» GIVEN RECORDS
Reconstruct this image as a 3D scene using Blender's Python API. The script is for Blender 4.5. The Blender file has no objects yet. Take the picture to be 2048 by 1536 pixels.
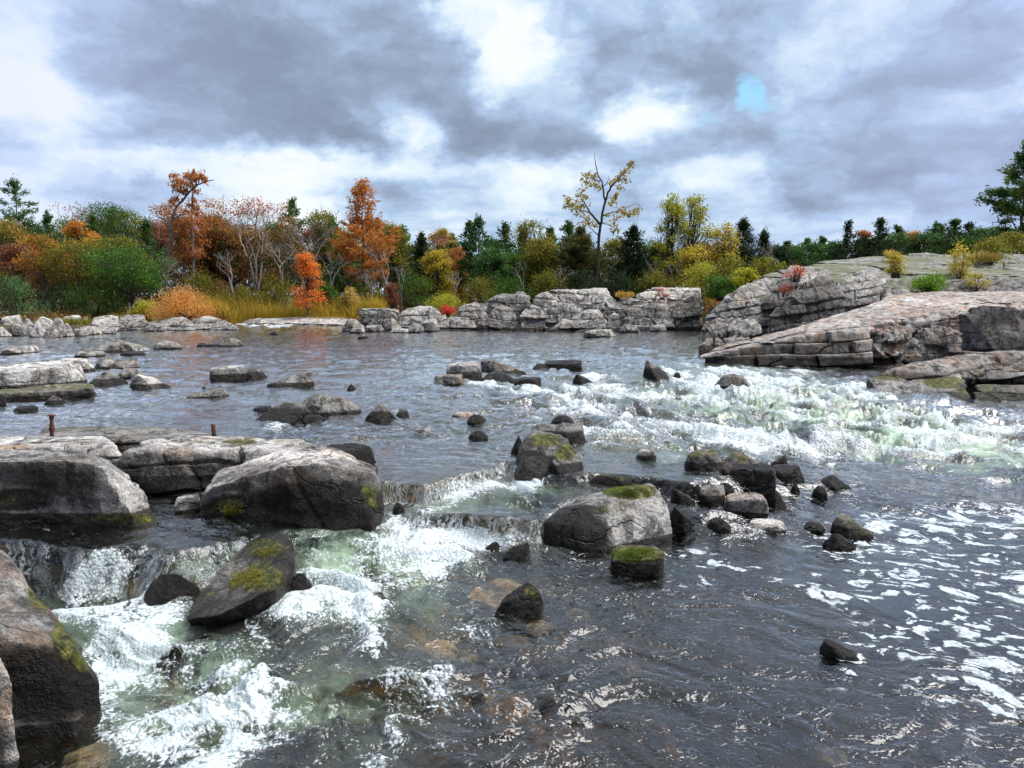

==

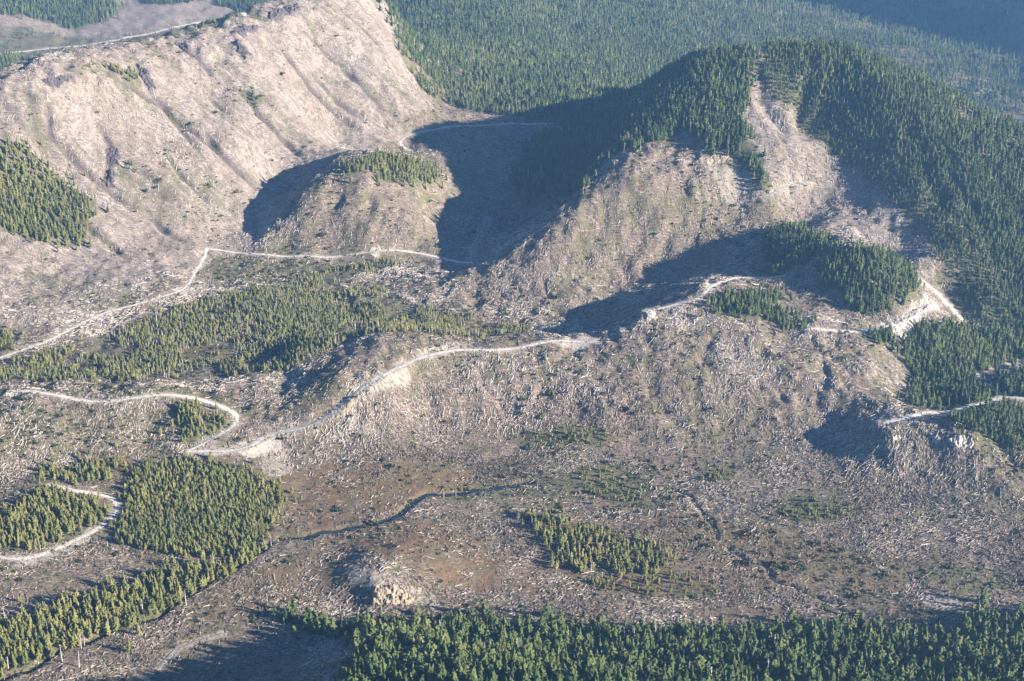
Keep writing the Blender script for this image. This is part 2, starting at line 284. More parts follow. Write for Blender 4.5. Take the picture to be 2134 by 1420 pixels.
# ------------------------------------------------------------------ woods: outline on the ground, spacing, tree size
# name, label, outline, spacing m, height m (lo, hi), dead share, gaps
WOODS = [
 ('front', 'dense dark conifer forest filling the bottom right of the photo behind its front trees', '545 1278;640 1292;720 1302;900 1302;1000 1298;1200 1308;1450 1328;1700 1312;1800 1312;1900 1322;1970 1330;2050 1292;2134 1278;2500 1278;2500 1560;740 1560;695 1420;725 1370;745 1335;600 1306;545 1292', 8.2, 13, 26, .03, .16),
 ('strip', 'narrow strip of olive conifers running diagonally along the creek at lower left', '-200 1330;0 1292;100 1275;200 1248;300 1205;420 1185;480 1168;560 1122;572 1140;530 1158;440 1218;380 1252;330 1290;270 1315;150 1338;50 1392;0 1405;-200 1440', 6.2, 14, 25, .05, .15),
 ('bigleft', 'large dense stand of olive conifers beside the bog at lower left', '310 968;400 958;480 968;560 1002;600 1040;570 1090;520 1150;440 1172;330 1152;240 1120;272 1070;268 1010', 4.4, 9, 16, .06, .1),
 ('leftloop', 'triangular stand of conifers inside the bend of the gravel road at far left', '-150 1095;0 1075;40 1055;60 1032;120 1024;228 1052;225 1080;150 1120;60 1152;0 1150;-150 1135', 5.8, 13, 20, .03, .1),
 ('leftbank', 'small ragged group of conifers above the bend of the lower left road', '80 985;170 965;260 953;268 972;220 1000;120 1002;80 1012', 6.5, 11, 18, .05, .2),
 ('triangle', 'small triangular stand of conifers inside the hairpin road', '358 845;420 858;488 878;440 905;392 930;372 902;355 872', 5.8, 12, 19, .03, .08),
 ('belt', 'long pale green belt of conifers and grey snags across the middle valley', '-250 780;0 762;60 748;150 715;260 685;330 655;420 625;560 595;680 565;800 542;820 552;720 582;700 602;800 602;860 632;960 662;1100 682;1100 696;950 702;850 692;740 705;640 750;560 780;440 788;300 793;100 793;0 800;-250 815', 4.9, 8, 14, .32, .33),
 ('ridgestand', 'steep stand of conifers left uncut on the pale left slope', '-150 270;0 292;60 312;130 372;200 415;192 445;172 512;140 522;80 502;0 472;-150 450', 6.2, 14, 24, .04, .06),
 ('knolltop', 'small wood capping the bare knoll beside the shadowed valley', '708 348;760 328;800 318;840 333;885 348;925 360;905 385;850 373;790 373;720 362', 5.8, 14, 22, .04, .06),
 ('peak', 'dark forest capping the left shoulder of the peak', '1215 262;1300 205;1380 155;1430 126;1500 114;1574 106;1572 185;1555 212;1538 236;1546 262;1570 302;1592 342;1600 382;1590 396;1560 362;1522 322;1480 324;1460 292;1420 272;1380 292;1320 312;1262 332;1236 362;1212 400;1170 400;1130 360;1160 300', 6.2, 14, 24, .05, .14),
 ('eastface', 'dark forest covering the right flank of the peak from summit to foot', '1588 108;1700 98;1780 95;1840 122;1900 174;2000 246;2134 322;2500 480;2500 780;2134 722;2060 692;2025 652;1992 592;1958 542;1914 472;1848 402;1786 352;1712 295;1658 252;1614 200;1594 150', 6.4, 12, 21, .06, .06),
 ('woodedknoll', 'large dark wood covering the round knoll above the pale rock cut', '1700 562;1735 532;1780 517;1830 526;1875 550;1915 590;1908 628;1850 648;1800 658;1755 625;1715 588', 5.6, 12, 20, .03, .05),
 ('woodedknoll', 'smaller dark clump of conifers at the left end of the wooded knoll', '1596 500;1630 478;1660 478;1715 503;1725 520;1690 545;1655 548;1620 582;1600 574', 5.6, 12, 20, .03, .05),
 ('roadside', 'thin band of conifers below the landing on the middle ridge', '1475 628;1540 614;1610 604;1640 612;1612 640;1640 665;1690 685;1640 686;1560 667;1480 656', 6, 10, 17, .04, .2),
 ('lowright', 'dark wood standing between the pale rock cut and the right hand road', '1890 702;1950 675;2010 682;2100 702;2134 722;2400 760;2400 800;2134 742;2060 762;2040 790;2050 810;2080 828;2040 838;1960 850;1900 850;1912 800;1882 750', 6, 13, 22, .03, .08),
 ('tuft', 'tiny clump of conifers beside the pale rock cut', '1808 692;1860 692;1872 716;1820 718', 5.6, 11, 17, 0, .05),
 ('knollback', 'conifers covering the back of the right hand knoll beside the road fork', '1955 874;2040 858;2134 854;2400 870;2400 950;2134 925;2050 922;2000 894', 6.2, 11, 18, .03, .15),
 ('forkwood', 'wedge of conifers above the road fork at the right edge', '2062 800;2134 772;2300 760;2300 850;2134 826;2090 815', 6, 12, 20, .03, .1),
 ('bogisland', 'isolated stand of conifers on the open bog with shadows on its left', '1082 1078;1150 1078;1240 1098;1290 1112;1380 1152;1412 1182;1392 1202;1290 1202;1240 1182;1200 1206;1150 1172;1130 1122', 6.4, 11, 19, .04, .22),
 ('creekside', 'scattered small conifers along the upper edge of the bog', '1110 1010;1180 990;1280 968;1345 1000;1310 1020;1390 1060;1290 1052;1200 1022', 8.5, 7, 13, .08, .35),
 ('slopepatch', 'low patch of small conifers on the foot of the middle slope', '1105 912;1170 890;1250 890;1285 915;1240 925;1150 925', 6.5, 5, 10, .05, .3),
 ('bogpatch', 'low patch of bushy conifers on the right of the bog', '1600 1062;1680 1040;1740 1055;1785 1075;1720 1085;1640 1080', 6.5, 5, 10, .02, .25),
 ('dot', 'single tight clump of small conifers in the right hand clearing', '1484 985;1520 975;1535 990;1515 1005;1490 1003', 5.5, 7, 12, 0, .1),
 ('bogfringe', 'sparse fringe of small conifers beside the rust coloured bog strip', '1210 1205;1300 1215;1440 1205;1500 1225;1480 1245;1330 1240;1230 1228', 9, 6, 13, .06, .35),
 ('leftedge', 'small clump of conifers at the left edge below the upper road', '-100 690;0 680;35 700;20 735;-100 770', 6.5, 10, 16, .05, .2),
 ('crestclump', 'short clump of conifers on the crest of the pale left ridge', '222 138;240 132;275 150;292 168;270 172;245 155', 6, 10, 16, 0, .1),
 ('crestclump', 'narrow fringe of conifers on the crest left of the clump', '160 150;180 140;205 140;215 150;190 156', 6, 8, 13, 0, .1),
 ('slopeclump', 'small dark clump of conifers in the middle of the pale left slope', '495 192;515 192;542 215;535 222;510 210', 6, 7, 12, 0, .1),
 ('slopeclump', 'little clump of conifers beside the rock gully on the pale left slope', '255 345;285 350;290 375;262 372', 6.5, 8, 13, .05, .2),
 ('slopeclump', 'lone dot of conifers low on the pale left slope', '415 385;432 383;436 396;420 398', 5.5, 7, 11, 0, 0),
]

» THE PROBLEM
Select every line in the material above where the string "this" occurs, and copy it.

» SOLUTION
Reconstruct this image as a 3D scene using Blender's Python API. The script is for Blender 4.5. The Blender file has no objects yet. Take the picture to be 2048 by 1536 pixels.
Keep writing the Blender script for this image. This is part 2, starting at line 284. More parts follow. Write for Blender 4.5. Take the picture to be 2134 by 1420 pixels.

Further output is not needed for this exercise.